La scrittura è un punto molto essenziale del processo, ma c’è una fase di attesa non tanto delle vicende – che io non riesco a immaginare – ma delle persone, dei personaggi. Per noi scrittori sono delle persone viventi: c’è un’attesa e poi arriva l’apparizione. Io li sogno e questo è un ottimo segno perché significa che posso iniziare a scrivere di loro. I miei personaggi si portano dietro tutto di loro, soprattutto la loro lingua – dai miei libri sono usciti avvocati di alto livello, coltissimi, dal linguaggio aulico, come delle contabili di periferia di Bologna di tutt’altro profilo. Negli anni ho ricoperto uno spettro umano vastissimo, e ognuno si portava dietro un mondo psicologico, edonistico, caratteriale, e a questo dovevo attenermi. Non ho mai parlato io al posto loro.
Quel maledetto Vronskij celebra i tuoi quarant’anni di pratica della letteratura italiana con la storia di due individui che costruiscono il loro amore. L’elemento che più mi ha colpito è che il racconto è filtrato esattamente attraverso i loro occhi; è crudo, puro, diretto. Per far parlare due personaggi in modo così autentico bisogna essere in grado di vestirne i panni e vivere con loro un pezzo di vita. Come pensi di riuscirci?

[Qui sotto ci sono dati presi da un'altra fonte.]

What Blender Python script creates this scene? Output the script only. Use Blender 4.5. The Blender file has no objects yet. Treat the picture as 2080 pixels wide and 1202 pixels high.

Contraddico il tasso di narcisismo obbligatorio che ci deve essere in questo mondo: io non appaio mai, soltanto a grande profondità, ma mai la mia vita o i suoi aspetti esteriori. È come se mi facessi tramite tra i miei personaggi, che sono vivi, e i lettori. Tra quello che loro vogliono dire e quello che gli altri vogliono ascoltare. Si tratta di un’attività mimetica, che è parte essenziale del mio lavoro perché da lì inizia il mio benessere. Anziché portare una frantumazione psicotica dell’io, io tendo a svanire. Amo molto vivere sempre vite diverse, un po’ come gli attori, con i quali ho sempre avuto un ottimo rapporto.
Perché per Giovanni, tra tutti gli antagonisti nella storia, hai scelto proprio l’amante di Anna Karenina, Vronskij?
Forse perché era proprio lo stereotipo dell’avversario in questo campo, qualcuno contro cui è difficile competere: un uomo giovane, ricco, bellissimo e con in mano a disposizione il bene più importante di tutti, il tempo. La potenza dei veri corteggiatori è avere un mucchio di tempo. Vronskij non fa assolutamente nulla, come tutti gli ufficiali del suo livello. È un uomo chiaramente temuto da tutti gli uomini normali, che si alzano ogni mattina per andare in ufficio.
Cosa volevi lasciare al lettore, una volta sfogliata l’ultima pagina di questo romanzo?
Quello che ha lasciato a me. Ogni libro lascia qualcosa, uno stato d’animo: a me ha lasciato una grande serenità, non ho mai avuto momenti di disagio. Forse mi sono commosso un paio di volte, la sensazione generale era positiva, e mi verrebbe da commentare i protagonisti come due vite ben spese. Mi sembra un bilancio soddisfacente.
Un ringraziamento speciale a Claudio Piersanti, congratulandoci per la sua grande carriera e augurandogli il meglio per tutti i suoi progetti futuri!